Hello! My name is Serenity, and I am a recovering mainstreamer in every sense of the word. My journey into a counter-culture belief system led me to realize and embrace many things which, only a few years ago, I would have completely scoffed at and ridiculed. I hope you are here to learn, and to genuinely question concepts you may find ridiculous or unlikely on the surface but which I promise are worth exploring further.

The two most important truths I’ve found on my journey are that every single action (and reaction) you and I make is rooted in either love or fear. Think on that for a moment. Every single feeling you have is coming from either a place of fear or a place of love. Whether you are feeling jealous (fear of losing someone/something about which you care), content (love), sad (fear of change, fear of loss), angry (fear of not being in control), it can all be traced back to either love or fear. This enlightenment was gleaned from a book written by Bryan Post, an amazing man who is doing a lot to help families raising children with attachment issues. While there are many other books I love and which helped my journey, Bryan’s insight was a game changer for me. Once I understood that love and fear were at the root of everything we think, feel, say, and do, I realized the overwhelming majority of our society (myself included) truly believes they are doing good even though they are functioning from a place of overwhelming fear.

One of the ways we see fear-thinking is in our political climate – left vs. right, us vs. them, right vs. wrong. This is not a problem isolated to the United States, either. When a person votes based on the hope of their shared beliefs with a politician prevailing in the political arena, they are saying A) I fear others will not make good choices unless they are controlled with “righteous” laws with which I agree, and B) it is okay to violate another’s freedom as long as they are compelled to do what I firmly “know” (believe) is right.
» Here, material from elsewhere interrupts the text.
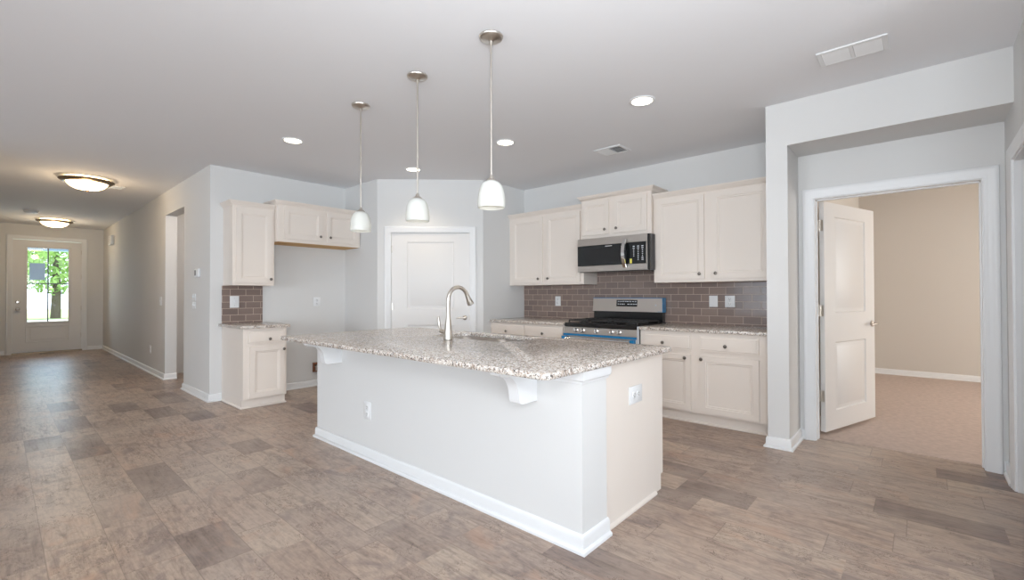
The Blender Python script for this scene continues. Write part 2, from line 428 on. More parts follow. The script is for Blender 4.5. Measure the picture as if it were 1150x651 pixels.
m = M(); wall_y(m, YF + .14, YD, XH, XH + .14, H, [(7.23, 8.24, 0, 2.40)])
struct(m.build('wall_hall', WALL), 'long pale grey hallway wall with a doorless opening', 'wall')
m = M(); wall_x(m, -0.45, 4.2, YD, YD + .15, H, [(0.20, 1.28, 0, 2.44)])
struct(m.build('wall_entry', WALL), 'grey wall around the glazed front door at hall end', 'wall')
m = M(); m.box(XH, XR + .15, YF, YF + .14, 0, H)
struct(m.build('wall_refrigerator', WALL), 'grey wall of the refrigerator bay behind small cream cabinets', 'wall')
m = M(); m.box(XR, XR + .15, 0.88, YF, 0, H)
struct(m.build('wall_range', WALL), 'grey wall carrying the range cabinets and tile', 'wall')
# pantry corner box
DL = math.hypot(PB[0] - PA[0], PB[1] - PA[1]); DA = math.atan2(PB[1] - PA[1], PB[0] - PA[0])
dl = lambda sx, y: (PA[0] + sx * math.cos(DA) - y * math.sin(DA), PA[1] + sx * math.sin(DA) + y * math.cos(DA))
m = M(); m.box(PA[0], PA[0] + .11, PA[1], YF, 0, H); m.box(PB[0], XR, PB[1], PB[1] + .11, 0, H)
for s0, s1, z0, z1 in ((0, .177, 0, H), (1.211, DL, 0, H), (.177, 1.211, 2.046, H)):
    m.prism([dl(s0, 0), dl(s1, 0), dl(s1, .1), dl(s0, .1)], 'z', z0, z1)
struct(m.build('wall_pantry', WALL), 'angled grey corner wall around the white pantry door', 'wall')
# bump-out with recessed bedroom doorway
m = M(); m.box(XA, XR, YA1, YA0, 0, H); m.box(XA, XD, YW, YA1, ZH, H)
struct(m.build('wall_pillar', WALL), 'pale grey wall end and dropped header before recessed doorway', 'wall')
m = M(); wall_y(m, YW, YA1, XD, XD + .14, H, [(-0.345, 0.673, 0, 2.04)])
struct(m.build('wall_doorway', WALL), 'recessed grey wall around the open bedroom doorway', 'wall')
m = M(); wall_x(m, 2.9, XD + .113, YW - .11, YW, H, [(3.15, 4.2, 0, 2.06)])
struct(m.build('wall_right', WALL), 'grey side wall with cased opening at right edge', 'wall')
m = M(); m.box(4.30, 4.41, -1.9, YW - .11, 0, H); m.box(2.79, 4.30, -1.9, -1.8, 0, H); m.box(2.79, 2.9, -4.0, YW, 0, H)
struct(m.build('wall_side_hall', WALL), 'grey walls of the small side hall beyond right opening', 'wall')
# bedroom shell
m = M(); m.box(4.676, EX + .12, 0.705, 0.772, 0, H); m.box(EX, EX + .12, EY, 0.705, 0, H)
wall_x(m, 4.41, EX + .12, EY - .12, EY, H, [(5.8, 8.2, 0.6, 2.2)]); m.box(4.565, 4.676, EY, YW - .11, 0, H)
struct(m.build('wall_bedroom', WARMWALL), 'bedroom walls through the open doorway, warm light in their colour', 'wall')
# great room behind the camera
m = M(); m.box(-0.45, -0.3, 7.2, YD, 0, H); m.box(-7.0, -0.3, 7.05, 7.2, 0, H)
wall_y(m, -4.15, 7.2, -7.15, -7.0, H, [(-3.3, -0.7, 0.3, 2.4), (0.3, 4.9, 0.3, 2.4)])
struct(m.build('wall_left', WALL), 'grey great room walls left of the view', 'wall')
m = M(); wall_x(m, -7.15, 2.9, -4.15, -4.0, H, [(-3.7, 1.3, 0.3, 2.4)])
struct(m.build('wall_back', WALL), 'grey great room wall behind the view', 'wall')
# side corridor seen through the hall opening
m = M(); m.box(XH + .14, 3.3, 8.75, 8.85, 0, H); m.box(2.9, 3.0, YF + .14, 8.75, 0, H)
struct(m.build('wall_corridor', WALL), 'pale walls beyond the doorless hall opening', 'wall')
k = 0
for (n_, x0, x1, y0, y1, z0, z1, horiz) in ((1, -7.12, -7.04, -3.3, -0.7, .3, 2.4, 0), (2, -7.12, -7.04, .3, 4.9, .3, 2.4, 0), (3, -3.7, 1.3, -4.12, -4.04, .3, 2.4, 1), (4, 5.8, 8.2, -3.53, -3.47, .6, 2.2, 1)):
    m = M()
    if horiz:
        m.box(x0, x1, y0, y1, z0, z0 + .06); m.box(x0, x1, y0, y1, z1 - .06, z1)
        nn = max(2, round((x1 - x0) / 1.25))
        for i in range(nn + 1):
            x = x0 + (x1 - x0 - .06) * i / nn; m.box(x, x + .06, y0, y1, z0 + .06, z1 - .06)
    else:
        m.box(x0, x1, y0, y1, z0, z0 + .06); m.box(x0, x1, y0, y1, z1 - .06, z1)
        nn = max(2, round((y1 - y0) / 1.25))
        for i in range(nn + 1):
            y = y0 + (y1 - y0 - .06) * i / nn; m.box(x0, x1, y, y + .06, z0 + .06, z1 - .06)
    w = struct(m.build('window_%d' % n_, TRIM), 'white framed window in an outer wall behind the view', 'window'); w['group'] = 'outer windows behind the view'
    m = M()
    if horiz: m.box(x0 + .02, x1 - .02, (y0 + y1) / 2 - .003, (y0 + y1) / 2 + .003, z0 + .03, z1 - .03)
    else: m.box((x0 + x1) / 2 - .003, (x0 + x1) / 2 + .003, y0 + .02, y1 - .02, z0 + .03, z1 - .03)
    m.build('pane', GLASS, w)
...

In parenting, fear-based thinking is also very clear. Without knowing it, many parents are relying on fear-based techniques while firmly believing they are acting out of love. What do I mean? I mean having rules for your children which are “for their own good” and can following that sentiment with, “If I don’t have this rule, they will grow up to be {insert fear here: delinquent, drug addicted, unhappy, overweight, a criminal, thoughtless, unable to work with others, unable to read/write/spell/think, dead, etc.}.” If that is how you are parenting, you are engaging in fear-based parenting rather than coming from a place of love.

So, now that I’ve introduced you to fear-based perspective, I hope you’ll realize I have not only been there, but I fight against it every day, as it was deeply ingrained in my psyche. I will write about topics when seen from the love perspective. I will write about changing paradigms and shifting focus from fear-based thinking to love-based thinking. I will write about seeing things in a way which you may never have considered or even realized might exist. I hope to bend your mind a bit, I hope to push you (lovingly) from your comfort zone and into unfamiliar territory where you will find great happiness and joy.